##### Data for this task #####
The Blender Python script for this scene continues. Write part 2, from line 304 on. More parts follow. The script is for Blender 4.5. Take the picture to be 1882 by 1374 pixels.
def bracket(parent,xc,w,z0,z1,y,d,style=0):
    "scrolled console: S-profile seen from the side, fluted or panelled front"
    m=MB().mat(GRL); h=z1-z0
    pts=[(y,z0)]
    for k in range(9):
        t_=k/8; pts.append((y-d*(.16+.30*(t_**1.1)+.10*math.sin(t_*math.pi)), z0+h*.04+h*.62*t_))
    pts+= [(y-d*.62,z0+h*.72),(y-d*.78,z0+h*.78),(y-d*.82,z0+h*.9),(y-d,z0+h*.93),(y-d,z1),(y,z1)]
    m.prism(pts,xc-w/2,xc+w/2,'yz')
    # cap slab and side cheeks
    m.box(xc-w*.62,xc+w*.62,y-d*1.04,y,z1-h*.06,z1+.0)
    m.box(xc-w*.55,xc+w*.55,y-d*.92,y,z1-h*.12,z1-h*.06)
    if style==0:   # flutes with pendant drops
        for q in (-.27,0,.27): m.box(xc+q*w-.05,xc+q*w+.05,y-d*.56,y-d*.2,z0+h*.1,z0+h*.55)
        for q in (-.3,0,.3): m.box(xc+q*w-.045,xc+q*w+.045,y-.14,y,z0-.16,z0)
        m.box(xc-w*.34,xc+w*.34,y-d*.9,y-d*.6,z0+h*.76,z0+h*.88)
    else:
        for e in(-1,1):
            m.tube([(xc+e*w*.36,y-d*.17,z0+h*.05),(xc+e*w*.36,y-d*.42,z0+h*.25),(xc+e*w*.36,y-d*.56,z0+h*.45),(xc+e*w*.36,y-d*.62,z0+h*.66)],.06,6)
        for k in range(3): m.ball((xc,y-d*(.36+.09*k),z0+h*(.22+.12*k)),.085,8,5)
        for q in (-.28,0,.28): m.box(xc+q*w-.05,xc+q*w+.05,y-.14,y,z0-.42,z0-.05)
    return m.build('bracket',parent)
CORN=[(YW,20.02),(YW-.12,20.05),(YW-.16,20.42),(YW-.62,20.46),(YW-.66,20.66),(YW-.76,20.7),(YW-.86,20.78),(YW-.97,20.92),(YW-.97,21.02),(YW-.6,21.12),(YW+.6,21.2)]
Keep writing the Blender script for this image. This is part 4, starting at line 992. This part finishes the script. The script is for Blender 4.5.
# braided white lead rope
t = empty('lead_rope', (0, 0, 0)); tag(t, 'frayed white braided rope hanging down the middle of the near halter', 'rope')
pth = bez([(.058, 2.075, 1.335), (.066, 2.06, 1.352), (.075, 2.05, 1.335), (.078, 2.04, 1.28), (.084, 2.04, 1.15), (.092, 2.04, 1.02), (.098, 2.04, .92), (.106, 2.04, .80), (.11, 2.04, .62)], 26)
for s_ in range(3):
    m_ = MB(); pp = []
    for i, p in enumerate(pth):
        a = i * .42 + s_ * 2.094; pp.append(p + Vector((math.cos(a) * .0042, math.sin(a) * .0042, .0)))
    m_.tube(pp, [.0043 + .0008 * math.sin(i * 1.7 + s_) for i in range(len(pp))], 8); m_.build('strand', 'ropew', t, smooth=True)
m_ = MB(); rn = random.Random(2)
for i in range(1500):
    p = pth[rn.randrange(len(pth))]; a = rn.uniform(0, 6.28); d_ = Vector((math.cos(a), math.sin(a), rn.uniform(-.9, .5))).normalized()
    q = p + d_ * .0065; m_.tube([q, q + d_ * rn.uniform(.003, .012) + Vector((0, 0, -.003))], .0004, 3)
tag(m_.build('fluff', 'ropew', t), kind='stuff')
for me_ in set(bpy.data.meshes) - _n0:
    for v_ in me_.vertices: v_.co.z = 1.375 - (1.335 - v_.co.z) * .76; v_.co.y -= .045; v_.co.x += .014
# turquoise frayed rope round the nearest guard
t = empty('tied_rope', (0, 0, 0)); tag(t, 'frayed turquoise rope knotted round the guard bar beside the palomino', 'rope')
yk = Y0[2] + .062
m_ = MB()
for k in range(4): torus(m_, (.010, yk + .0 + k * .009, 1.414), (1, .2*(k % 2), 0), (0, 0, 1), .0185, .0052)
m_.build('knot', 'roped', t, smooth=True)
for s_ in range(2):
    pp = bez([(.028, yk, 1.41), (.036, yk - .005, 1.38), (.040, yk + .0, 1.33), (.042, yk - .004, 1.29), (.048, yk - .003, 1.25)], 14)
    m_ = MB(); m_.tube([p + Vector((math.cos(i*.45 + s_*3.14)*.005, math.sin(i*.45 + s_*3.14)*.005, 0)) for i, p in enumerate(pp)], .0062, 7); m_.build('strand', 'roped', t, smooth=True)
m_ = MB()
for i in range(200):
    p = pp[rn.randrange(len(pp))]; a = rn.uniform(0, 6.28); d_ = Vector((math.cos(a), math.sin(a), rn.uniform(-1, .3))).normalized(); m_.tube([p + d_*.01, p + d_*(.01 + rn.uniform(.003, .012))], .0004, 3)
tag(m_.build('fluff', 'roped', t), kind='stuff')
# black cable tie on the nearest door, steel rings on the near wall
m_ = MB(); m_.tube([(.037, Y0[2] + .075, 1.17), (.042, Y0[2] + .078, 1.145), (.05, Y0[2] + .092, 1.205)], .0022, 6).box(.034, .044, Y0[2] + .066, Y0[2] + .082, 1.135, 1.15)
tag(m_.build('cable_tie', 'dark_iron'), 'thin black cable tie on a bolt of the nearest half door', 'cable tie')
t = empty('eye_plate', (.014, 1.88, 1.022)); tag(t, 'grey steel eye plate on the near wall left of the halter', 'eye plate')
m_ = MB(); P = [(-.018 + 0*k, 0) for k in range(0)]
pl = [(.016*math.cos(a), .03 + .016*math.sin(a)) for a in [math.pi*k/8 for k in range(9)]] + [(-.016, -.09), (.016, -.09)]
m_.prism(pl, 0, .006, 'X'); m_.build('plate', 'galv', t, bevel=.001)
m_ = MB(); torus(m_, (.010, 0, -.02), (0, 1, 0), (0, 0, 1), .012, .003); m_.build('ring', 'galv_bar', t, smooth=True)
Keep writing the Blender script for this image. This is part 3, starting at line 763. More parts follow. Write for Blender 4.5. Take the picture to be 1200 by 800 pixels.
#####
## Problem to work on:
From the listing above, collect each line in which the string "More" appears.

## Correct result:
The Blender Python script for this scene continues. Write part 2, from line 304 on. More parts follow. The script is for Blender 4.5. Take the picture to be 1882 by 1374 pixels.
Keep writing the Blender script for this image. This is part 3, starting at line 763. More parts follow. Write for Blender 4.5. Take the picture to be 1200 by 800 pixels.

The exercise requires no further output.